§ INSTRUCTION:
Set down word for word each line from the start of the listing through the line that contains "RNG = random.Random(7)", both included.

§ TASK DATA:
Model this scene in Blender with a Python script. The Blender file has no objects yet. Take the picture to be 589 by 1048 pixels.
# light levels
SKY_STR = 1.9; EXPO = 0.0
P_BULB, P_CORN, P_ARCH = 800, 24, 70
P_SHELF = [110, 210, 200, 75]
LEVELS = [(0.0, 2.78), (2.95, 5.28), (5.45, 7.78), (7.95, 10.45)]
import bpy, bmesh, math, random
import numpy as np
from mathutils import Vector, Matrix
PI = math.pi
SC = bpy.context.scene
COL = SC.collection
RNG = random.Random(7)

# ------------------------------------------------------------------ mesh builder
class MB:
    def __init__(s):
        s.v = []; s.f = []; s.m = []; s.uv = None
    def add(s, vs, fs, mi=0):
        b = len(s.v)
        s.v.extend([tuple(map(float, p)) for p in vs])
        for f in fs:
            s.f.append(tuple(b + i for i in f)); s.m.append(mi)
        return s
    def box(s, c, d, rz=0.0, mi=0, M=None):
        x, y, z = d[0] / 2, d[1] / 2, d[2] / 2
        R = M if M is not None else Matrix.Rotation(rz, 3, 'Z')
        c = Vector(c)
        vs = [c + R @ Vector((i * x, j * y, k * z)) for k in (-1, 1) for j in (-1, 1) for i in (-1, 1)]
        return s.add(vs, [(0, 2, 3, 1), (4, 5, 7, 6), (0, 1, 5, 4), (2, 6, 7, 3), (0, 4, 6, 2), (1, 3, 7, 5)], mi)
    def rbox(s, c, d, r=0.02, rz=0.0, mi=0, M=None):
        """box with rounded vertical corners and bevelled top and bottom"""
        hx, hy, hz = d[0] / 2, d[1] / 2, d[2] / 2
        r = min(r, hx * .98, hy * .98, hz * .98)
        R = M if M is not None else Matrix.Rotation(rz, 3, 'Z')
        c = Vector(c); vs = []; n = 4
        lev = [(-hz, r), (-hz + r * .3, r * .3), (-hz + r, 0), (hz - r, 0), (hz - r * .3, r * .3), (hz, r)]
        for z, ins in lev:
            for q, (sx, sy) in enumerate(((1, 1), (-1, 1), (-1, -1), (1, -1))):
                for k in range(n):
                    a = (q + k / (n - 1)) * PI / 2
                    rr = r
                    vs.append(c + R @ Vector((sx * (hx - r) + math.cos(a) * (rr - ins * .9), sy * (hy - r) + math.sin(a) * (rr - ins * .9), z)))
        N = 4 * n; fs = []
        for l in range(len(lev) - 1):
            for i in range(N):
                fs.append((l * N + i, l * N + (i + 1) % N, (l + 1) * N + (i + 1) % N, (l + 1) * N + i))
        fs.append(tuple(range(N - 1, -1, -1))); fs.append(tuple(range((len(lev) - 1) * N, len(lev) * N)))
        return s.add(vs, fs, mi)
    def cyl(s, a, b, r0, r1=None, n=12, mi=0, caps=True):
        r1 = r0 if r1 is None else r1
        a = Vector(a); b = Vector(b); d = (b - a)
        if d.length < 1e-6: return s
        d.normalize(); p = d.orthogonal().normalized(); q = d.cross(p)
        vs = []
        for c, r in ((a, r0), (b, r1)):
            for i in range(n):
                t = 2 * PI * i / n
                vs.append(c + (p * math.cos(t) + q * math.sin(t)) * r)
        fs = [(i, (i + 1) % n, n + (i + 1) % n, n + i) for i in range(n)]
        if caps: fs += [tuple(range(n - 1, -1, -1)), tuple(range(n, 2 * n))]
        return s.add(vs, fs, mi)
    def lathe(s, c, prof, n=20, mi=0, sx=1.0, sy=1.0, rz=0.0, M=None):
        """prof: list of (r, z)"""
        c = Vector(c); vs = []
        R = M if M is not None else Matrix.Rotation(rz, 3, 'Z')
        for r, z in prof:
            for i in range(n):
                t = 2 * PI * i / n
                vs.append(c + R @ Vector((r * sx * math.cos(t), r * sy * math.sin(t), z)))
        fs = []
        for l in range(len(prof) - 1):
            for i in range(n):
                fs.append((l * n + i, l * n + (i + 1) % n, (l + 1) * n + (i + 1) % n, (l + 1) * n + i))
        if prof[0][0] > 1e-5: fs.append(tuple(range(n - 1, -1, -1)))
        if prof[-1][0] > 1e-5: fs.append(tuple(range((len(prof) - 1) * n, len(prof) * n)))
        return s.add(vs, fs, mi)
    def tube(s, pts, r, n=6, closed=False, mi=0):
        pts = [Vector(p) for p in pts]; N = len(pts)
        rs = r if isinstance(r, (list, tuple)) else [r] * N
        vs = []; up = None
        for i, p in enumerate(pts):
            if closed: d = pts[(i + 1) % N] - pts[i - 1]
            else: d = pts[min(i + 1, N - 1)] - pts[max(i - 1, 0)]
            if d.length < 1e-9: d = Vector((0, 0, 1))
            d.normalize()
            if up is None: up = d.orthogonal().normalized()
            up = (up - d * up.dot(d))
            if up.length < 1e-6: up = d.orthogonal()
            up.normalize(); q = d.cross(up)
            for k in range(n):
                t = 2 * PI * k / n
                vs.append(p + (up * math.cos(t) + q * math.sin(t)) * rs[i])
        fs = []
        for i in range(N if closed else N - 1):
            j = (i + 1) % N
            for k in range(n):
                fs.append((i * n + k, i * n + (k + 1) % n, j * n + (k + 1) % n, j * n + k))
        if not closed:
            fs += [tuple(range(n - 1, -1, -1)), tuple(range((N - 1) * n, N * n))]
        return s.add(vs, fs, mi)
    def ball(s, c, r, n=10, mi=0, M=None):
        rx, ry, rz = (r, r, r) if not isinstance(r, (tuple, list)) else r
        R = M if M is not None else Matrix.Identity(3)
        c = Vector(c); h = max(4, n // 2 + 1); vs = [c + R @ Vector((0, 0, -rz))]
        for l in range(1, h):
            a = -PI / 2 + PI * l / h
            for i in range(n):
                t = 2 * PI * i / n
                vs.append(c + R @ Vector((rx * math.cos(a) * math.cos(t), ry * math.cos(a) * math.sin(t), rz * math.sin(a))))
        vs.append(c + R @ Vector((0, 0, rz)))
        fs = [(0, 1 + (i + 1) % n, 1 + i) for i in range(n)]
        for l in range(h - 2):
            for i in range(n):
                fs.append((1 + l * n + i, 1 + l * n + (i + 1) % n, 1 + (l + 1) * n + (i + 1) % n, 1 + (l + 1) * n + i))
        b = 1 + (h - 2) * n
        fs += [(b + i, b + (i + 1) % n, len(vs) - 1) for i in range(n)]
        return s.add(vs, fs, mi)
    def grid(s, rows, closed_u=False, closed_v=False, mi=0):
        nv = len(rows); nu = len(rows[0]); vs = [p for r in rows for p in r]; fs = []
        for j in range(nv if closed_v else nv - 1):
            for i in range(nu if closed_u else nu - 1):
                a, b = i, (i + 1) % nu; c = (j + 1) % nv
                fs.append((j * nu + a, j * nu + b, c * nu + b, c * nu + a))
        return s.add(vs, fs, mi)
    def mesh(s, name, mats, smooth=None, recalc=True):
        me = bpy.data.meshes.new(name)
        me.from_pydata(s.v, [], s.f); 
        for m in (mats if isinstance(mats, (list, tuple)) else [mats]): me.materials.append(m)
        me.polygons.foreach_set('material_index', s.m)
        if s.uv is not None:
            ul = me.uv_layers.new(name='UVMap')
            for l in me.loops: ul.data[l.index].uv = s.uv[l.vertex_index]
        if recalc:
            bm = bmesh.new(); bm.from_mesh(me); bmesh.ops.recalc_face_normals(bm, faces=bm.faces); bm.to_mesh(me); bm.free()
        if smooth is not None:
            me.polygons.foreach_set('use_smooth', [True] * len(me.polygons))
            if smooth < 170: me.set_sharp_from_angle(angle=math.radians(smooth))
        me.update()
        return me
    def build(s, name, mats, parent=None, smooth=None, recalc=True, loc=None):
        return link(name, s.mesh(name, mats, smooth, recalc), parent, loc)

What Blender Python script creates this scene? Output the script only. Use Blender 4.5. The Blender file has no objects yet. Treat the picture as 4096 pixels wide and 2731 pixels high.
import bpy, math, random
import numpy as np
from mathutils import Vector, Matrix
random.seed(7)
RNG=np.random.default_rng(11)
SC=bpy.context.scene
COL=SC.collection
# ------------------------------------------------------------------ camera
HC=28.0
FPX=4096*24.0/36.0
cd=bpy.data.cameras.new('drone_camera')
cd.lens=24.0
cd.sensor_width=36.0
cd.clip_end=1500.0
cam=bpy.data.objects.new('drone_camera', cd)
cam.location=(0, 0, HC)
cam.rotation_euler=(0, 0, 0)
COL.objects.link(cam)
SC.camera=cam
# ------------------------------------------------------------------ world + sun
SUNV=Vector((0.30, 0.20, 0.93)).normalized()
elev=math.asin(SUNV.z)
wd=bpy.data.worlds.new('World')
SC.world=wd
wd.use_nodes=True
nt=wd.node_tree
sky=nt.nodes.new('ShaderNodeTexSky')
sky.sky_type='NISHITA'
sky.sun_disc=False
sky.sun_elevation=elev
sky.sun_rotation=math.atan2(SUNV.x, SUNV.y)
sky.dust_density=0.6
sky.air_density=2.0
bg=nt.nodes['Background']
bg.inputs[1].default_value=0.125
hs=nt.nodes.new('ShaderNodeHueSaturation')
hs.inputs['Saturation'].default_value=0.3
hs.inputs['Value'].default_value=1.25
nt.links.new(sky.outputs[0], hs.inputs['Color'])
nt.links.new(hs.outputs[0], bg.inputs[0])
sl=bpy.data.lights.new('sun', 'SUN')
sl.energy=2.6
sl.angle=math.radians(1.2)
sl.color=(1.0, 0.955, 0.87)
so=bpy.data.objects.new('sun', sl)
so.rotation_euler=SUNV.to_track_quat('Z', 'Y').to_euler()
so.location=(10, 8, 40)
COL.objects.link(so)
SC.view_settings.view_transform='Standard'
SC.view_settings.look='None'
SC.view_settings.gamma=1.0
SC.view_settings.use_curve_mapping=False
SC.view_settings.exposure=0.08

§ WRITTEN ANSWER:
Model this scene in Blender with a Python script. The Blender file has no objects yet. Take the picture to be 589 by 1048 pixels.
# light levels
SKY_STR = 1.9; EXPO = 0.0
P_BULB, P_CORN, P_ARCH = 800, 24, 70
P_SHELF = [110, 210, 200, 75]
LEVELS = [(0.0, 2.78), (2.95, 5.28), (5.45, 7.78), (7.95, 10.45)]
import bpy, bmesh, math, random
import numpy as np
from mathutils import Vector, Matrix
PI = math.pi
SC = bpy.context.scene
COL = SC.collection
RNG = random.Random(7)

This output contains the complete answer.